The purpose of the induction programme is to provide Directors with the
information they need to become as effective as possible within the
shortest practicable time after joining the Board. Typically, a new Director
will meet with members of the Group Executive Committee and senior
management, allowing an opportunity to familiarise themselves with
various businesses and discuss specific matters with senior individuals.
When an induction programme is complete, in addition to
understanding the Groups business, a new Director should have a clear
understanding of Barclays’ relationships with its shareholders, regulators
and customers and clients.
In 2015, John McFarlane and Diane Schueneman both received tailored
induction programmes on joining the Board. Feedback was sought from
both new Directors to ensure that the induction programme remains
effective.
Training and development
In order to ensure that our non-executive Directors have the necessary
knowledge and understanding of the Groups business to enable them
to contribute effectively at Board and Board Committee meetings they
are regularly provided with the opportunity for training and
development.
As part of the annual performance evaluation process the individual
development needs of each non-executive Director are reviewed and
discussed with the Chairman. Training can be provided through
one-to-one meetings with senior executives, in order to receive further
insight into a particular area of the Groups business, or as part of
dedicated training on a particular issue identified by the Directors and
the Company Secretary.
Our Directors have a continuing responsibility to fulfil their duties as
members of the Board and Board Committees and this is managed
through the provision of focused training and development
opportunities.
During 2015, non-executive Directors attended briefings on the following
subjects:
talent management and succession planning
Senior Managers Regime, and
operational resilience.
Board Committees also undertook specific training and details can be
found in the respective Committee Chairmen’s reports.
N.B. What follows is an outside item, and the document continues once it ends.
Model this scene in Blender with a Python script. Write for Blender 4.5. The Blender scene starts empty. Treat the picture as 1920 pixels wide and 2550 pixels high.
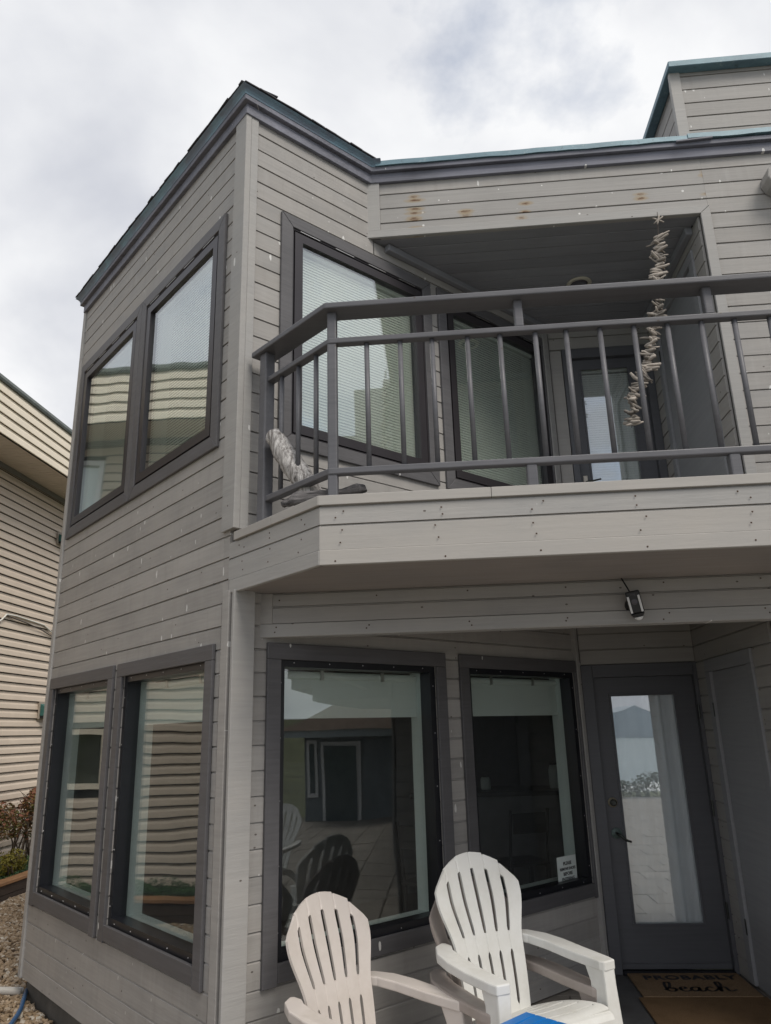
import bpy, bmesh, math, random
from mathutils import Vector, Matrix
random.seed(7)
R_ = math.radians
SC = bpy.context.scene
COL = SC.collection

# ------------------------------------------------------------------ camera
cam_d = bpy.data.cameras.new('camera'); cam = bpy.data.objects.new('camera', cam_d); COL.objects.link(cam)
def cam_axes(yaw, pitch, roll):
    f = Vector((math.sin(yaw)*math.cos(pitch), math.cos(yaw)*math.cos(pitch), math.sin(pitch)))
    r = Vector((math.cos(yaw), -math.sin(yaw), 0)); u = r.cross(f)
    return (math.cos(roll)*r+math.sin(roll)*u, -math.sin(roll)*r+math.cos(roll)*u, f)
cr_, cu_, cf_ = cam_axes(R_(-4.3012), R_(16.4563), R_(-1.5929))
cam.matrix_world = Matrix(((cr_.x, cu_.x, -cf_.x, 1.1339), (cr_.y, cu_.y, -cf_.y, -3.9193), (cr_.z, cu_.z, -cf_.z, 1.70), (0, 0, 0, 1)))
cam_d.sensor_fit = 'HORIZONTAL'; cam_d.sensor_width = 36; cam_d.lens = 1842.2/1920*36
cam_d.clip_start = 0.05; cam_d.clip_end = 3000
SC.camera = cam

# ------------------------------------------------------------------ world, sun, exposure
SUN_EL, SUN_AZ = R_(50), R_(138)          # azimuth clockwise from +Y: the sun stands behind the viewer's right shoulder
w = bpy.data.worlds.new('World'); SC.world = w; w.use_nodes = True
nt = w.node_tree; nt.nodes.clear()
def wn(t, **k):
    n = nt.nodes.new(t)
    for a, b in k.items(): setattr(n, a, b)
    return n
wout = wn('ShaderNodeOutputWorld'); wmix = wn('ShaderNodeMixShader')
sky = wn('ShaderNodeTexSky', sky_type='NISHITA', sun_disc=False); sky.sun_elevation = SUN_EL; sky.sun_rotation = SUN_AZ
bg1 = wn('ShaderNodeBackground'); bg1.inputs[1].default_value = 0.11
bg2 = wn('ShaderNodeBackground'); bg2.inputs[1].default_value = 0.875
tc = wn('ShaderNodeTexCoord'); sep = wn('ShaderNodeSeparateXYZ')
nt.links.new(tc.outputs['Generated'], sep.inputs[0])
zz = wn('ShaderNodeMath', operation='ABSOLUTE'); nt.links.new(sep.outputs[2], zz.inputs[0])
za = wn('ShaderNodeMath', operation='ADD'); nt.links.new(zz.outputs[0], za.inputs[0]); za.inputs[1].default_value = 0.45
dv = wn('ShaderNodeVectorMath', operation='DIVIDE'); nt.links.new(tc.outputs['Generated'], dv.inputs[0]); nt.links.new(za.outputs[0], dv.inputs[1])
off = wn('ShaderNodeVectorMath', operation='ADD'); nt.links.new(dv.outputs[0], off.inputs[0]); off.inputs[1].default_value = (15.8668, 16.4391, 0)
n1 = wn('ShaderNodeTexNoise'); n1.inputs['Scale'].default_value = 2.2; n1.inputs['Detail'].default_value = 7; n1.inputs['Roughness'].default_value = 0.5
n1.inputs['Distortion'].default_value = 0.25
n2 = wn('ShaderNodeTexNoise'); n2.inputs['Scale'].default_value = 3.2; n2.inputs['Detail'].default_value = 7; n2.inputs['Roughness'].default_value = 0.56
nt.links.new(off.outputs[0], n1.inputs['Vector']); nt.links.new(off.outputs[0], n2.inputs['Vector'])
rp = wn('ShaderNodeValToRGB'); e = rp.color_ramp.elements
e[0].position = 0.30; e[0].color = (0.32, 0.35, 0.41, 1); e[1].position = 0.64; e[1].color = (0.735, 0.74, 0.75, 1)
m_ = e.new(0.46); m_.color = (0.50, 0.515, 0.56, 1)
nt.links.new(n1.outputs['Fac'], rp.inputs[0]); nt.links.new(rp.outputs[0], bg2.inputs[0])
cov = wn('ShaderNodeMapRange'); cov.inputs[1].default_value = 0.27; cov.inputs[2].default_value = 0.44; cov.inputs[3].default_value = 0.30; cov.inputs[4].default_value = 1.0
nt.links.new(n2.outputs['Fac'], cov.inputs[0]); nt.links.new(cov.outputs[0], wmix.inputs[0])
nt.links.new(sky.outputs[0], bg1.inputs[0]); nt.links.new(bg1.outputs[0], wmix.inputs[1]); nt.links.new(bg2.outputs[0], wmix.inputs[2])
nt.links.new(wmix.outputs[0], wout.inputs[0])
sun_d = bpy.data.lights.new('sun', 'SUN'); sun_d.energy = 1.5; sun_d.angle = R_(25); sun_d.color = (1.0, 0.93, 0.84)
sun = bpy.data.objects.new('sun', sun_d); COL.objects.link(sun)
sdir = Vector((math.sin(SUN_AZ)*math.cos(SUN_EL), math.cos(SUN_AZ)*math.cos(SUN_EL), math.sin(SUN_EL)))
sun.rotation_euler = sdir.to_track_quat('Z', 'Y').to_euler(); sun.location = sdir*40
vs = SC.view_settings; vs.view_transform = 'Standard'; vs.look = 'None'; vs.exposure = 0.58; vs.gamma = 1; vs.use_curve_mapping = False

# ------------------------------------------------------------------ material helpers
class NT:
    def __init__(s, name):
        s.m = bpy.data.materials.new(name); s.m.use_nodes = True; s.t = s.m.node_tree; s.t.nodes.clear()
        s.out = s.n('ShaderNodeOutputMaterial')
    def n(s, t, **k):
        x = s.t.nodes.new(t)
        for a, b in k.items(): setattr(x, a, b)
        return x
    def l(s, a, b): s.t.links.new(a, b)
    def val(s, x, sock):
        if hasattr(x, 'bl_idname') or hasattr(x, 'is_output'): s.l(x, sock)
        else: sock.default_value = x
    def math(s, op, a, b=0.0, clamp=False):
        x = s.n('ShaderNodeMath', operation=op); x.use_clamp = clamp
        s.val(a, x.inputs[0]); s.val(b, x.inputs[1]); return x.outputs[0]
    def coord(s, scale=(1, 1, 1), kind='Object', shift=True):
        c = s.n('ShaderNodeTexCoord').outputs[kind]
        if shift:
            oi = s.n('ShaderNodeObjectInfo'); a = s.n('ShaderNodeVectorMath', operation='MULTIPLY_ADD')
            s.l(oi.outputs['Location'], a.inputs[0]); a.inputs[1].default_value = (3.7, 5.3, 7.1); s.l(c, a.inputs[2]); c = a.outputs[0]
        m = s.n('ShaderNodeVectorMath', operation='MULTIPLY'); s.l(c, m.inputs[0]); m.inputs[1].default_value = scale
        return m.outputs[0]
    def xz(s, sx, sz):
        q = s.n('ShaderNodeSeparateXYZ'); s.l(s.coord(), q.inputs[0]); c = s.n('ShaderNodeCombineXYZ')
        s.l(s.math('MULTIPLY', q.outputs[0], sx), c.inputs[0]); s.l(s.math('MULTIPLY', q.outputs[2], sz), c.inputs[1]); return c.outputs[0]
    def noise(s, vec, scale=1, detail=4, rough=0.55, dist=0):
        x = s.n('ShaderNodeTexNoise'); s.l(vec, x.inputs['Vector'])
        x.inputs['Scale'].default_value = scale; x.inputs['Detail'].default_value = detail
        x.inputs['Roughness'].default_value = rough; x.inputs['Distortion'].default_value = dist
        return x.outputs['Fac']
    def rng(s, v, a, b, c, d):
        x = s.n('ShaderNodeMapRange'); s.l(v, x.inputs[0])
        for i, q in enumerate((a, b, c, d)): x.inputs[i+1].default_value = q
        return x.outputs[0]
    def mix(s, f, a, b, mode='MIX'):
        x = s.n('ShaderNodeMix', data_type='RGBA', blend_type=mode)
        s.val(f, x.inputs[0])
        for v, i in ((a, 6), (b, 7)):
            if isinstance(v, tuple): x.inputs[i].default_value = v if len(v) == 4 else (*v, 1)
            else: s.l(v, x.inputs[i])
        return x.outputs[2]
    def gray(s, v):
        x = s.n('ShaderNodeCombineColor')
        for i in range(3): s.l(v, x.inputs[i])
        return x.outputs[0]
    def bump(s, h, strength=0.3, dist=0.01):
        x = s.n('ShaderNodeBump'); x.inputs['Strength'].default_value = strength; x.inputs['Distance'].default_value = dist
        s.l(h, x.inputs['Height']); return x.outputs[0]
    def bsdf(s, col, rough=0.5, metal=0.0, normal=None, spec=0.5, **k):
        p = s.n('ShaderNodeBsdfPrincipled')
        if isinstance(col, tuple): p.inputs['Base Color'].default_value = (*col[:3], 1)
        else: s.l(col, p.inputs['Base Color'])
        s.val(rough, p.inputs['Roughness']); p.inputs['Metallic'].default_value = metal
        p.inputs['Specular IOR Level'].default_value = spec
        if normal is not None: s.l(normal, p.inputs['Normal'])
        for a, b in k.items(): s.val(b, p.inputs[a])
        s.l(p.outputs[0], s.out.inputs[0]); return p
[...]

During 2015, individual Directors also attended regular meetings with
our regulators, external auditors and major shareholders. In addition,
the Board Audit Tender Oversight Sub-Committee carried out site visits
as part of the audit tender process.
The following provides more detail of a specific training session that took
place in 2015.
Governance in action: training and development
Following the July 2015 Board meeting, the non-executive Directors
attended a briefing session on the Senior Managers Regime, led by
Barclays Compliance. The Senior Managers Regime commences in
March 2016 and, although only certain non-executive Directors will
be in scope, there are a number of governance, reporting and
conduct requirements that will apply to all Board Directors. The
briefing session provided an overview of the Senior Managers
Regime, with particular focus on the following:
an introduction to ‘Reasonable Steps’, including practical examples
the roles and responsibilities of non-executive Directors in scope
guidance for non-executive Directors who are not in scope, and
the Conduct Rules (standards that will be expected of all
employees in a regulated firm).
In addition, Barclays Compliance detailed the work needed in order
for Barclays to be ready for implementation of the regime in early
2016. This timetable included scheduling individual briefing sessions
with in-scope non-executive Directors.
In late 2015/early 2016, Mike Ashley, Tim Breedon, Crawford Gillies
and Sir Gerry Grimstone each had individual meetings with Barclays
Compliance in order to cover the reasonable steps that, as a result of
their particular role on the Board, each of them will be expected to
take under the Senior Managers Regime. The session included a
review of case studies, which focused on each Director’s prescribed
responsibilities under the Senior Managers Regime. The Directors
were briefed ahead of the meetings and provided with supporting
documentation in advance. These meetings were also attended by
the Company Secretary and external advisers.